Thierry Vircoulon : Elle est en effet considérée comme un partenaire indispensable dans l’influence économique qui a été la porte d’entrée. Cela a été indispensable pour déployer par la suite une grande influence politique.

Quels sont les enjeux du Forum sur la coopération sino-africaine se tenant à Dakar le dimanche 28 novembre ?


Thierry Pairault, sinologue et socio-économiste, directeur de recherche émérite (CNRS/EHESS) et spécialiste de la présence chinoise en Afrique :

Il y a une volonté de retravailler une relation qui existe entre le Chine et les pays africains. Elle ne se manifeste pas de la même manière pour chacun. Mais ils sont arrivés dans une impasse dans leur façon de procéder.

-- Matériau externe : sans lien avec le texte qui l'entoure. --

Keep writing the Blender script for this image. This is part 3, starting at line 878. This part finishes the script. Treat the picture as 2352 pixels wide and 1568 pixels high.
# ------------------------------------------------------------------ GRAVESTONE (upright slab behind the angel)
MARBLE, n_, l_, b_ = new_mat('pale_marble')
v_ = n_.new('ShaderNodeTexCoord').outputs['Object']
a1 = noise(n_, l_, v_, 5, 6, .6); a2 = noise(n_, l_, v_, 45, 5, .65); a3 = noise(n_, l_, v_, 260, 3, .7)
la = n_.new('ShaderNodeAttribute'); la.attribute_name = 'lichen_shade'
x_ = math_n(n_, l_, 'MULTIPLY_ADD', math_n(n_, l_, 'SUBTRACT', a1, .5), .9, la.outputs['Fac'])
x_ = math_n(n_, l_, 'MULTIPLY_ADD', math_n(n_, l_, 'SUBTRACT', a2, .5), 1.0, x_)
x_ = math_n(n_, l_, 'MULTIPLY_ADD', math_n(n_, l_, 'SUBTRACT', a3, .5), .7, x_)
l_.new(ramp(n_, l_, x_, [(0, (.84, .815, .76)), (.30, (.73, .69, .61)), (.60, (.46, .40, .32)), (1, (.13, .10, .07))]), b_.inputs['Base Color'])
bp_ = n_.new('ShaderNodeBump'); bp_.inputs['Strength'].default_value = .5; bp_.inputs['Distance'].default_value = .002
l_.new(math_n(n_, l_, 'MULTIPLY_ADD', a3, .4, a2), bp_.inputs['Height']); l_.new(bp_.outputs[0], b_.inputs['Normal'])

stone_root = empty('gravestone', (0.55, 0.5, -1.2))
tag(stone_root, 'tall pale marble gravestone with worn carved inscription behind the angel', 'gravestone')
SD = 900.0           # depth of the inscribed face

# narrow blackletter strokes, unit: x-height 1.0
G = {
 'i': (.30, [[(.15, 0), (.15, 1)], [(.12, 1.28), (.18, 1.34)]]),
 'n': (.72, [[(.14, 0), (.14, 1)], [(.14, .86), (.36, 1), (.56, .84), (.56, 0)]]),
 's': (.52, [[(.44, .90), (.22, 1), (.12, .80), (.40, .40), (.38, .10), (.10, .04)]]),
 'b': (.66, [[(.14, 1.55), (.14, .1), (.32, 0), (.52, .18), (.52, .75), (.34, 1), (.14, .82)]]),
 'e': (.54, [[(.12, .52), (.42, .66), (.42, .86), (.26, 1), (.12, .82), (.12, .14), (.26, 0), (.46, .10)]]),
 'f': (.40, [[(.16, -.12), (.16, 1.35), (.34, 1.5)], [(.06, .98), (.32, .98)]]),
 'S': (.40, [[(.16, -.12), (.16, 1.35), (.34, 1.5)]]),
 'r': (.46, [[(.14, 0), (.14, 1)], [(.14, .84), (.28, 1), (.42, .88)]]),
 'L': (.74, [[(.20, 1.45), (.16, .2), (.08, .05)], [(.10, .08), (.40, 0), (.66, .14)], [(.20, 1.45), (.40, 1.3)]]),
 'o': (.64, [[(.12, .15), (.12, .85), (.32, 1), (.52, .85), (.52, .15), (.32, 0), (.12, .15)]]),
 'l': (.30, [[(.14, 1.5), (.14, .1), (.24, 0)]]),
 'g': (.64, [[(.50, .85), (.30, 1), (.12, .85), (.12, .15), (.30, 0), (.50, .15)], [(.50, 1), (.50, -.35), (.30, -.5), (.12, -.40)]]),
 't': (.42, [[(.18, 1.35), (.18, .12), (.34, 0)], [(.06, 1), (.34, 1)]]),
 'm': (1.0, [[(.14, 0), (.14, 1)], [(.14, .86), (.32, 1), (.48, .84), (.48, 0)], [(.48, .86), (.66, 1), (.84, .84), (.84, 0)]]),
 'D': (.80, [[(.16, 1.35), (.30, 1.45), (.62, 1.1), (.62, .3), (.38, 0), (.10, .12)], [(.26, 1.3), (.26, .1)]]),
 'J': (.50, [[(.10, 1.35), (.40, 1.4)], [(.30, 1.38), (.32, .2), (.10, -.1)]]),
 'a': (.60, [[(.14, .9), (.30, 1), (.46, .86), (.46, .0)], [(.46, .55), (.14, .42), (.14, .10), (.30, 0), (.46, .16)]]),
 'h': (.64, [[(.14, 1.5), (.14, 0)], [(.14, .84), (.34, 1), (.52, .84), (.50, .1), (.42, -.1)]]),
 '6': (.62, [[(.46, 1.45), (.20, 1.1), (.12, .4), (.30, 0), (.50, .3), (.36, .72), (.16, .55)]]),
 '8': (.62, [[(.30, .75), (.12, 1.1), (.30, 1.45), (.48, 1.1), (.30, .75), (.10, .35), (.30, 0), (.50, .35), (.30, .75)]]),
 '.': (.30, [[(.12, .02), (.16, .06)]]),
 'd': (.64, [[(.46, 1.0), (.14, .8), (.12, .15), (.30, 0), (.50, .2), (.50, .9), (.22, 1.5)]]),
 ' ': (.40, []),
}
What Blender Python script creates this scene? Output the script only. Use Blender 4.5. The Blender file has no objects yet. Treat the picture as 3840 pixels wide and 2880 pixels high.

La Chine a fait de gros efforts pour financer les travaux d'infrastructures qu'entreprenaient les pays africains. Mais dans le même temps, elle s'est aperçue qu'elle n'avait pas toujours mené de façon correcte les études de faisabilité et de rentabilité. Elle s'était arrêtée sur le fait qu'il suffisait de dépenser de l'argent pour que cela puisse créer un mouvement de croissance, voir du développement. 

Les Africains eux aussi ont cru que le seul fait d'avoir de l'argent pourrait être suffisant pour lancer la machine. Eux aussi se sont heurtés à l'optimisme de leur vision. Aujourd'hui, eux aussi doivent se reposer le problème de la rentabilité des opérations qu'ils mènent et les voir dans une perspective à long terme, que ce soit du point de vue économique ou politique. Ils attendent donc de ce fait que les Chinois puissent collaborer d'une façon différente. 

Ce qui sortira de la réunion de dimanche sera soit de la propagande ou alors des avancées. Il est très difficile de dire dans quel sens ces dernières iront.